Cook, Emma (Woodward)
Foxcrowle Percival Cook
Rachel Woodward __Henry Woodward __Deborah, Edwin, William, Rebecca, Francis, Joseph, Jemima, Amanda __Adeline, Emily, Frances, Eda, Olive, Edward
Emma Woodward was born in Ontario, May 23, 1873. Her parents were Henry Woodward and Rachel Tarzwell. She arrived in British Columbia in 1874 when she was just one year old. Her father purchased a homestead from T. Carrington in Nicola. It was in Nicola that she met Foxcrowle Percival Cook and they wed on June 15, 1892. Emma was 19, F.P. Cook was 31 years old. She had five daughters: Adeline and Emily (both born in Nicola) and Frances, Eda and Agnes (all born at Granite Creek). Frances died aged 3 ½ years when she pulled a pot of boiling water onto herself. She is the first Cook member interred at the Granite Creek Cemetery. Emma Cook gave birth to one son, Edward Henry Lumley. After F.P.’s death in 1918, Emma supervised the Cook stores in Princeton (operated by Perley Russell) and Coalmont. The Granite Creek store closed after F.P. Cook’s death. Emma ran the Coalmont store in the 1930s after her daughter Adeline and husband Wes Rossiter (who had been managing it) moved to Oliver.
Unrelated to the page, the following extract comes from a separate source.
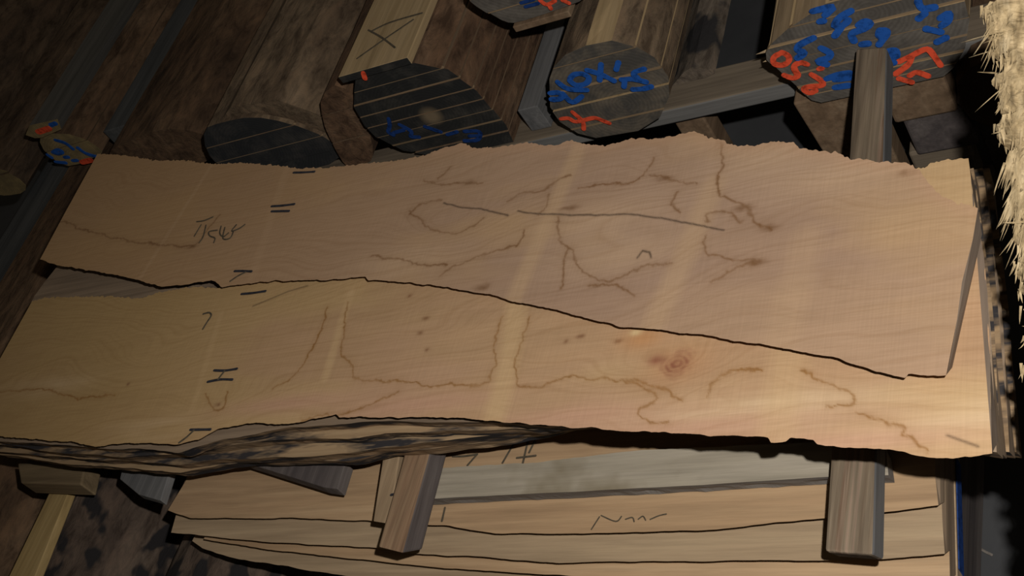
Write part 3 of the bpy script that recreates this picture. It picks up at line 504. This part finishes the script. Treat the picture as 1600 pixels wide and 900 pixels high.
def fig_U(x, y, z):
    c, g = fig_common(x, y, (.366, .238, .150), (.328, .213, .146), 11, [p[0] for p in D['U_swirl']])
    pm = fbm(x * 2.2 + 9, y * 5, 91); c = lerp(c, (.365, .245, .175), np.clip((pm - .48) * 5, 0, 1) * .6); pm = fbm(x * 2.6, y * 6, 97); c = lerp(c, (.46, .30, .155), np.clip((pm - .52) * 5, 0, 1) * .6)
    warm_light = np.clip((-.9 - x) / 1.2, 0, 1); c = lerp(c, (.37, .225, .105), warm_light * .75)  # warm hall light over the left end, mixed into the slab colour
    for p in D['U_light']: c = lerp(c, (.50, .34, .21), gauss(x, y, p[0], .11, .04) * .5)
    # sticker marks: pale bands where spacer laths lay
    for i, pl in enumerate(D['U_band']):
        d = dist_poly(x, y, pl); w = (.016, .020, .024, .006, .010)[i]
        c = lerp(c, (.47, .315, .185), np.clip(1.5 - d / w, 0, 1) * (.62, .5, .28, .3, .2)[i])
    c = paint_lines(c, x, y, D['U_stain'], .0022, (.19, .095, .040), .85, 3)
    for p in D['U_spot']: c = lerp(c, (.17, .085, .038), gauss(x + (fbm(x * 60, y * 60, 67) - .5) * .02, y + (fbm(x * 60, y * 60, 68) - .5) * .012, p[0], .015, .0055) * .75)
    for pl in D['U_crack']:
        d = dist_poly(x + (fbm(x * 60, y * 60, 5) - .5) * .004, y + (fbm(x * 60, y * 60, 8) - .5) * .004, pl); c = lerp(c, (.055, .034, .022), np.exp(-(d / .0019) ** 2) * .85)
    e = np.array(D['U_back']); d = dist_poly(x, y, e); c = lerp(c, (.46, .28, .17), np.exp(-(d / .018) ** 2) * .45 * (x > -1.4))
    return c, g
def fig_L(x, y, z):
    c, g = fig_common(x, y, (.430, .275, .155), (.400, .245, .138), 41, [p[0] for p in D['L_swirl']])
    pm = fbm(x * 2.2 + 9, y * 6, 191); c = lerp(c, (.48, .295, .20), np.clip((pm - .48) * 5, 0, 1) * .5); pm = fbm(x * 2.6, y * 7, 197); c = lerp(c, (.52, .36, .18), np.clip((pm - .5) * 5, 0, 1) * .55)
    warm_light = np.clip((-1.2 - x) / .9, 0, 1); c = lerp(c, (.36, .235, .095), warm_light * .8)  # yellow hall light on the left, painted in as a tint
    for p in D['L_light']: c = lerp(c, (.60, .44, .27), gauss(x, y, p[0], .15, .026) * np.clip(fbm(x * 6, y * 40, 55) * 1.7 - .25, 0, 1) * (.85 if p[0][0] > -1.5 else .4))
    for p in D['L_pink']: c = lerp(c, (.47, .275, .18), gauss(x, y, p[0], .16, .02) * .8)
    for i, pl in enumerate(D['L_band']):
        d = dist_poly(x, y, pl); w = (.009, .020, .026, .007)[i]
        c = lerp(c, (.53, .36, .19), np.clip(1.5 - d / w, 0, 1) * (.6, .7, .4, .25)[i])
    c = paint_lines(c, x, y, D['L_stain'], .0020, (.25, .12, .035), .9, 13)
    for p in D['L_spot']: c = lerp(c, (.20, .095, .045), gauss(x + (fbm(x * 80, y * 80, 66) - .5) * .012, y, p[0], .0065, .0042) * .85)
    for pl in D['L_crack']: c = lerp(c, (.09, .055, .03), np.exp(-(dist_poly(x, y, pl) / .002) ** 2) * .7)
    k = D['L_knot'][0]; k2 = D['L_knot2'][0]; kw = D['L_white'][0]
    c = lerp(c, (.46, .22, .085), gauss(x, y, k2, .035, .022) * .7); c = lerp(c, (.42, .20, .09), gauss(x, y, k, .05, .035) * .6)
    r = np.hypot((x - k[0]) / 1.15, y - k[1]); c = lerp(c, (.19, .060, .035), np.clip(1.3 - r / .019 - (fbm(x * 70, y * 70, 88) - .5) * 1.6, 0, 1) * (.62 + .22 * np.sin(r * 800 + fbm(x * 60, y * 60, 89) * 6)))
    c = lerp(c, (.24, .085, .05), gauss(x, y, (k[0] - .036, k[1] + .010), .012, .009) * .8)
    c = lerp(c, (.62, .46, .24), gauss(x, y, kw, .010, .006) * .9)
    return c, g

U = slab('live_edge_slab', 'U', 0.0, .024, 1000, 190, .028, .026, [M_slab, M_wane, M_endgrain], jag=.0018, figure=fig_U, seed=2)
tag(U, 'topmost live-edge slab with a long crack and brown water stains, behind the other top slab', 'slab')
L = slab('live_edge_slab', 'L', -.024, .026, 1000, 190, .032, .026, [M_slab, M_wane, M_endgrain], jag=.0018, figure=fig_L, seed=5)
tag(L, 'live-edge slab with a reddish knot, in front and partly under the topmost slab', 'slab')
for pl in D['U_mark']: ribbon('crayon_mark', pl, .0048, 'z', 0, M_pencil, U)
for pl in D['U_script']: ribbon('crayon_script', pl, .0028, 'z', 0, M_faint, U)
for pl in D['L_mark']: ribbon('crayon_mark', pl, .0048, 'z', -.024, M_pencil, L)
for pl in D['L_script']: ribbon('crayon_script', pl, .0034, 'z', -.024, M_faint, L)
lab = ['slab directly under the two top slabs, its grey face showing in the left gap',
       'second slab down under the front top slab, wavy bark edge showing',
       'third slab down under the front top slab, black-stained wavy edge',
       'lowest slab of the upper stack, resting on the two bearers']
M_grey_face = wood_mat('greyed_face', (.16, .115, .078), (.23, .165, .11), (.29, .21, .14), 'X', .9)
for k in range(4):
    o = slab('live_edge_slab', 'L%d' % (k + 3), -.05 - .0305 * k, .0305, 260, 14, .009, .01, [(M_grey_face, M_ledge)[k > 0], M_wane_mark, M_cut], jag=.003, seed=20 + k)
    tag(o, lab[k], 'slab')

# ------------------------------------------------------------------ bearers
M_bearer = wood_mat('weathered_bearer', (.10, .070, .045), (.19, .145, .098), (.34, .215, .16), 'Y', 1.5, stain=(.10, .06, .035), st_vec=(60, 1.5, 60), band=60)
M_bearer2 = wood_mat('brown_bearer', (.12, .07, .04), (.22, .135, .08), (.32, .22, .13), 'Y', 1.4, band=50)
b4 = D['bearR']
def side(o, mat, test):
    o.data.materials.append(mat)
    for p in o.data.polygons:
        if test(p.normal): p.material_index = len(o.data.materials) - 1
M_greyside = wood_mat('grey_side', (.080, .080, .080), (.125, .122, .120), (.17, .165, .16), 'Y', .8)
o = prism('bearer', [b4[5], b4[1], b4[2], b4[4]], -.172, .045, [M_bearer], under={1: (0, .016), 2: (0, .016)}, bev=.005)
side(o, M_greyside, lambda n: n.x > .7); tag(o, 'long squared bearer with pinkish streaks under the right end of the slabs', 'bearer')
b4 = D['bearL']; far = 1.62
def run(a, b, y): t = (y - b[1]) / (a[1] - b[1]); return (b[0] + (a[0] - b[0]) * t, y)
o = prism('bearer', [run(b4[0], b4[1], far), b4[1], b4[2], run(b4[0], b4[1], far)[:1] and (run(b4[0], b4[1], far)[0] + .058, far)], -.172, .045, [M_bearer2], under={1: (0, .03), 2: (0, .03)}, bev=.004)
M_dark_side = wood_mat('dark_side', (.05, .042, .042), (.085, .07, .066), (.13, .11, .10), 'Y', 1.0)
side(o, M_dark_side, lambda n: n.x > .7); tag(o, 'brown bearer with a dark side under the left half of the slabs', 'bearer')
b4 = D['lath']
o = prism('lath', [(run(b4[0], b4[1], 1.2)), b4[1], b4[2], (run(b4[0], b4[1], 1.2)[0] + .038, 1.2)], -.172, .030, [wood_mat('pale_lath', (.22, .15, .09), (.30, .21, .125), (.36, .26, .16), 'Y', .9)], under={1: (0, .02), 2: (0, .02)}, bev=.002)
o.location.z = -.217 + .0; tag(o, 'short pale lath lying against the left bearer', 'lath')
ribbon('nail_mark', [(b4[1][0] + .022 - o.location.x, b4[1][1] + .05 - o.location.y), (b4[1][0] + .034 - o.location.x, b4[1][1] + .051 - o.location.y)], .005, 'z', .030, M_pencil, o)

# ------------------------------------------------------------------ lower boule in front
M_tan = wood_mat('tan_plank', (.30, .19, .105), (.38, .25, .14), (.45, .31, .18), 'X', .7)
M_tan2 = wood_mat('olive_tan_plank', (.27, .19, .115), (.34, .245, .15), (.40, .295, .18), 'X', .7)
M_greyp = wood_mat('bleached_grey_plank', (.24, .205, .155), (.31, .27, .205), (.38, .33, .26), 'X', .8, stain=(.20, .165, .11), st_scale=4)
M_greyedge = wood_mat('bleached_edge', (.12, .105, .095), (.17, .155, .14), (.22, .20, .18), 'X', .7)
M_edge = wood_mat('plank_edge', (.07, .045, .03), (.15, .10, .06), (.22, .15, .09), 'X', 1.0)
o = slab('plank', 'S1', -.217, .028, 120, 10, .004, .004, [M_greyp, M_greyedge, M_greyedge], jag=.0006, seed=61); tag(o, 'bleached grey plank lying on the lower stack between the two bearers', 'plank')
s_lab = ['uppermost tan plank of the lower stack, with pencil marks on it', 'second tan plank of the lower stack, just below the marked one', 'third plank of the lower stack, showing as a narrow strip', 'lowest plank of the lower stack, reaching furthest to the front']
for k, (n, zt) in enumerate((('S2', -.247), ('S3', -.275), ('S4', -.303), ('S5', -.331))):
    o = slab('plank', n, zt, .027, 260, 14, .020, .006, [(M_tan, M_tan2)[k % 2], M_edge, M_cut], jag=.0016, seed=70 + k); tag(o, s_lab[k], 'plank')
    if k == 0:
        for pl in D['S2_mark']: ribbon('pencil_mark', pl, .0035, 'z', zt, M_faint, o)
        for pl in D['S2_script']: ribbon('pencil_script', pl, .0017, 'z', zt, M_faint, o)
    if k == 3:                                    # blue paint on the sawn right end
        r = np.array(D['S5_right']); p0, p1 = r[0], r[-1]
        f0 = p1 + (p0 - p1) * .06; f1 = p1 + (p0 - p1) * .30
        v = [(f0[0] + .001, f0[1], zt - .002), (f1[0] + .001, f1[1], zt - .002), (f1[0] + .001, f1[1], zt - .026), (f0[0] + .001, f0[1], zt - .026)]
        v += [(a + .0015, b_, c_) for a, b_, c_ in v]
        mesh('end_paint', v, [(0, 1, 2, 3), (7, 6, 5, 4), (0, 1, 5, 4), (1, 2, 6, 5), (2, 3, 7, 6), (3, 0, 4, 7)], [M_dblue], o)
for i, (xx, lb) in enumerate(((-1.66, 'square sleeper on the floor under the left end of the lower stack'), (-.62, 'square sleeper on the floor under the right end of the lower stack'))):
    o = prism('sleeper', [(xx - .07, .98), (xx + .07, .98), (xx + .07, 1.52), (xx - .07, 1.52)], -.358, .392, [M_dark_side]); tag(o, lb, 'sleeper')
o = prism('board_offcut', D['scrap_grey'], -.222, .02, [M_greyside], bev=.002); tag(o, 'small grey offcut poking out left of the lower stack', 'offcut')
o = prism('board_offcut', D['scrap_dark'], -.190, .026, [M_dark_side], bev=.002); tag(o, 'dark weathered offcut under the stained slab edges, left of the brown bearer', 'offcut')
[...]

When Ed Cook was old enough, he ran the Coalmont store. In the late 1930s she retired to a home on Fenchurch Avenue in Princeton, where she had extensive gardens. In about 1950, she moved to Oliver near her daughter, Adeline. She died at 84 years old on August 13, 1957. She is interred in the Cook family plot at the Granite Creek Cemetery.